Jewellery once belonging to Napoleon’s family was sprung from the Louvre. In 1911 the ‘Mona Lisa’ was stolen by an Italian glazier, Vincenzo Peruggia, who worked there and who managed to slip the painting under his smock. Two years later he was caught when trying to sell it to an antiques dealer in Florence for half a million lire (€2.4 million in today’s money). He spent seven months in jail.

Rough sleepers

Which council areas had the largest number of rough sleepers in 2024?

Westminster                                             388

Camden                                                     132

City of London                                          86

Somerset                                                     80

Bristol                                                          77

Brighton and Hove                                    76

Eight council areas had no rough sleepers: East Hampshire, Isles of Scilly, Mid Suffolk, Oadby and Wigston, Rochford, Rossendale, Staffordshire Moorlands and Uttlesford.

Kent and won’t

The Reform UK leader of Kent County Council went back on the party’s promise to cut council tax, agreeing that spending was ‘already down to the bare bones’. What does the council spend its money on?

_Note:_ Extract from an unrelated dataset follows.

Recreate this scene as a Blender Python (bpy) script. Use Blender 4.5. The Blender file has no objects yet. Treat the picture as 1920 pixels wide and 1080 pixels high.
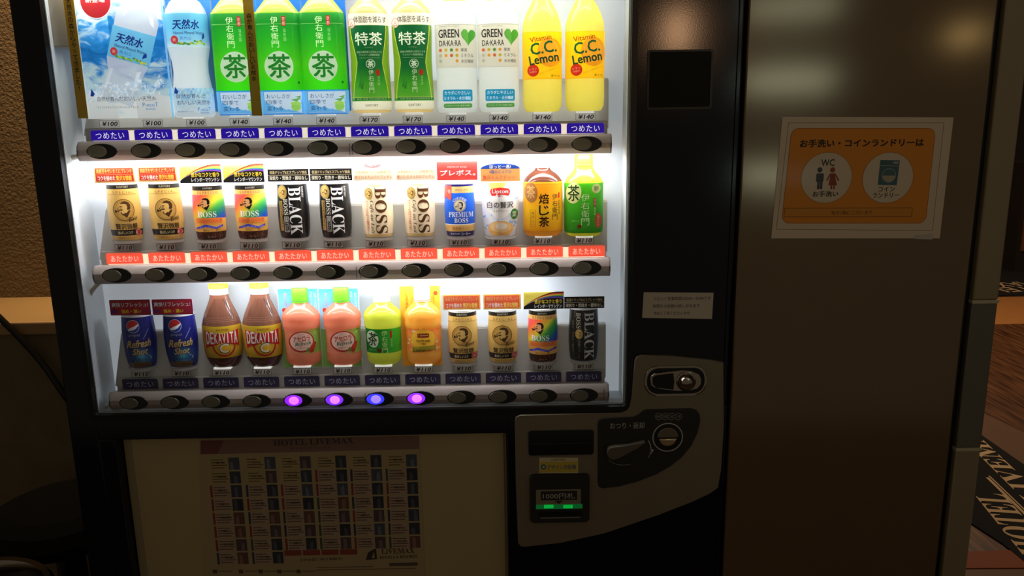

Adults and older people                        35%

Children’s social care                           13%

Children’s other services                      12%

Transport (excluding roads)                   6%

Management, support services,
overheads                                                   6%

Borrowing and other corporate costs   6%

Schools and high needs                           6%

Waste (as in rubbish)                               4%

Public health                                              4%

Roads                                                          2%

Embedded in the above figures are staff salaries, 44 of whom are paid more than £100,000, and 8 over £150,000.

Outrageous outages

A fault in Amazon’s web-hosting service led to more of 1,000 websites crashing. Some of history’s biggest internet outages:

— 8.5m devices were affected on 19 July 2024 when a faulty security update affected users of Microsoft Windows.

– Facebook, Instagram and WhatsApp went offline for seven hours on 4 October 2021 when an error was introduced into Meta’s systems during routine maintenance.

– Google, Gmail and YouTube went down for 47 minutes on 14 December 2020 when Google was switching quota systems.

– Most of the biggest internet outages to date have been caused by cock-up rather than deliberate cyber attack.